Appeals in Family Law

At the end of a long, drawn out legal battle, the judge will enter a final judgment. So, how final is that? 

Most family law judgments - whether final or temporary - can be appealed, with most questions now being heard by the Georgia Court of Appeals. On appeal, you can't just argue that you don't like the outcome, or that the judge made the wrong decision - the appellate courts can't just look at the evidence and decide the case on their own. There has to be the right type of error in order to appeal the decision. Once that's been argued to the court, there are a few things the court can do:

  • Affirm - the court of appeals finds that there's no legal basis to change the decision of the superior court, so it stands.
  • Affirm and Sanction - the court of appeals decides that there's no legal error, and that the appeal was filed frivolously. In that case, the appealing party and/or attorney will be sanctioned by the court, by way of ordering a fine or fees against them. 
  • Vacate - the court of appeals finds an error in the superior court's decision, outlines where the error is, and orders that the superior court's decision is thrown out. This leads to...
  • Remand - due to an error or, often, an omission, the decision goes back to the superior court to be corrected. 

    If you're the one appealing the superior court's decision, them affirming is exactly what you don't want, because it means you've spent the time and energy to appeal to no avail. But if they vacate the superior court's decision, you haven't necessarily won. Often, decisions are vacated because the superior court's reasoning wasn't sufficiently detailed in their order. In those situations, the superior court must "reconsider" their order, which typically means including more language in the order, and leaving you where you were when you started. 
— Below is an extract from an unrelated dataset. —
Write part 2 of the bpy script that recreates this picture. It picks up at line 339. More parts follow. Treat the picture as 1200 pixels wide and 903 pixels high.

So how do you know whether you should appeal? Quite honestly, this is one of those times where you absolutely need a lawyer. Only an experienced attorney can tell you what your likelihood of success is on appeal. If your case has been decided against you, or if your ex is appealing a decision in your favor, a few things to remember:

  • There are very strict time limits for everything after the final decision. If these time limits aren't met, you can lose your right to an appeal or lose the ability to defend against the appeal. 
  • You may be able to use the same lawyer who represented you at trial, if they handle appeals, but you can always hire another attorney. 
  • Appeals aren't always in favor of one side or the other - sometimes one issue will be decided in one party's favor, and another issue in the other party's favor. 
  • You need an attorney for this. While family law cases typically involve your children and/or your life's savings, appeals also involve a level of technical knowledge that's impossible to handle without training, and the appellate courts hold you to that whether you have an attorney or not. If you go in alone, you're stacking the deck against yourself before you've begun.